__WHAT TO WORK ON__
Find the lines of data that contain the string "scene", then list them.

---------- SOURCE EXCERPT ----------

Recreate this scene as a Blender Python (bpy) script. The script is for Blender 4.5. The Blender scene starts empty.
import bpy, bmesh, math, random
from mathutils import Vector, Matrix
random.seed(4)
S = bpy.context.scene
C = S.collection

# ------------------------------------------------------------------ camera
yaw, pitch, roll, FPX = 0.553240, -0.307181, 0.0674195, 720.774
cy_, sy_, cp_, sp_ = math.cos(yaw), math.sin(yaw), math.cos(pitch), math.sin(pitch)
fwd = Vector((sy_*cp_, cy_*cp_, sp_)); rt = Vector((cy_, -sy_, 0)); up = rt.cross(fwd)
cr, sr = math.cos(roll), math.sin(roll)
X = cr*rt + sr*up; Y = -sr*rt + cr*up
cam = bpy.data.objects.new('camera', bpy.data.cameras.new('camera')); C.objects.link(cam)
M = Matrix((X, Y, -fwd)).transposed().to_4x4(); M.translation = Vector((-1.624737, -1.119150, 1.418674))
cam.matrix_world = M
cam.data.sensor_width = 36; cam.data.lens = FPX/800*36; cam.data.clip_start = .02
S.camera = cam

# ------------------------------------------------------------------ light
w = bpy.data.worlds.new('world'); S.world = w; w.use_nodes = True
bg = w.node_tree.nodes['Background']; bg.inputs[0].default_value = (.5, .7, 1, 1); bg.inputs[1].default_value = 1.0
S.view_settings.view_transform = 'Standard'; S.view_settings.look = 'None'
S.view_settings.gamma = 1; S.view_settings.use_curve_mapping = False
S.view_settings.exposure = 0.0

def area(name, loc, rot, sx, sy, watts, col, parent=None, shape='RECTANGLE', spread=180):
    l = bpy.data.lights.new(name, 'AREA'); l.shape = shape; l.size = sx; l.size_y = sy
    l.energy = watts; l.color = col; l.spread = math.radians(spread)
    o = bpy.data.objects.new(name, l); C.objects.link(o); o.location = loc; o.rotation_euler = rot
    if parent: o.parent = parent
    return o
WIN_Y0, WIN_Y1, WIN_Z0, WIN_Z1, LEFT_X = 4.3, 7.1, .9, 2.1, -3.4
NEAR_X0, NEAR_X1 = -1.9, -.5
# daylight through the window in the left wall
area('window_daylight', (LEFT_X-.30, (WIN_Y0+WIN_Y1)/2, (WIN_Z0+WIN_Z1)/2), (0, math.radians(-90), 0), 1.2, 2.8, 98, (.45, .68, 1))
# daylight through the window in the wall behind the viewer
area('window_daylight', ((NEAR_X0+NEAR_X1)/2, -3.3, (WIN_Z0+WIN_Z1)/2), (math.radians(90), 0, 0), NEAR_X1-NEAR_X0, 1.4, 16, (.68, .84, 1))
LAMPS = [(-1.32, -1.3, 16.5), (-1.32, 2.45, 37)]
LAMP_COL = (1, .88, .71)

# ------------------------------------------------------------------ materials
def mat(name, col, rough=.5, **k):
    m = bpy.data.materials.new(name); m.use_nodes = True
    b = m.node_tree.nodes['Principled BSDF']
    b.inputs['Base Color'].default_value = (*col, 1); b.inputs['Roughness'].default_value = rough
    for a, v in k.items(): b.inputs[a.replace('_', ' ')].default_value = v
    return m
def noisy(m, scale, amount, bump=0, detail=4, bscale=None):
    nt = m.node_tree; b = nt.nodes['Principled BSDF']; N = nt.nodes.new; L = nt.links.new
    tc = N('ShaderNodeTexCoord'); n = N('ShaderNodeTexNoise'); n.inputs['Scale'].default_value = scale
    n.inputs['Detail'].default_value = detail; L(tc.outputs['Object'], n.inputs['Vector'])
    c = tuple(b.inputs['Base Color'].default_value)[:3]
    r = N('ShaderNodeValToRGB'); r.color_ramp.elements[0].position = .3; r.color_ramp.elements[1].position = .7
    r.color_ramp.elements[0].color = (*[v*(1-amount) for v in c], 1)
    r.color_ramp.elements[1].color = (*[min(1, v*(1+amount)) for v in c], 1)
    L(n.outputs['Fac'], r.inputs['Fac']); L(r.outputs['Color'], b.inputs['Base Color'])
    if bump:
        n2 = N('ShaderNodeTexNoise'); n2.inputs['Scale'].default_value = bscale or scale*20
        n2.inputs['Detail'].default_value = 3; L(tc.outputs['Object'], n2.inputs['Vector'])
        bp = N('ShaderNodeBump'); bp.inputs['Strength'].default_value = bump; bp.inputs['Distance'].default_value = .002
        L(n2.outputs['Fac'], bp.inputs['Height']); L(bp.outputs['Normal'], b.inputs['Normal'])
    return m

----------

__ANSWER IN FULL__
Recreate this scene as a Blender Python (bpy) script. The script is for Blender 4.5. The Blender scene starts empty.
S = bpy.context.scene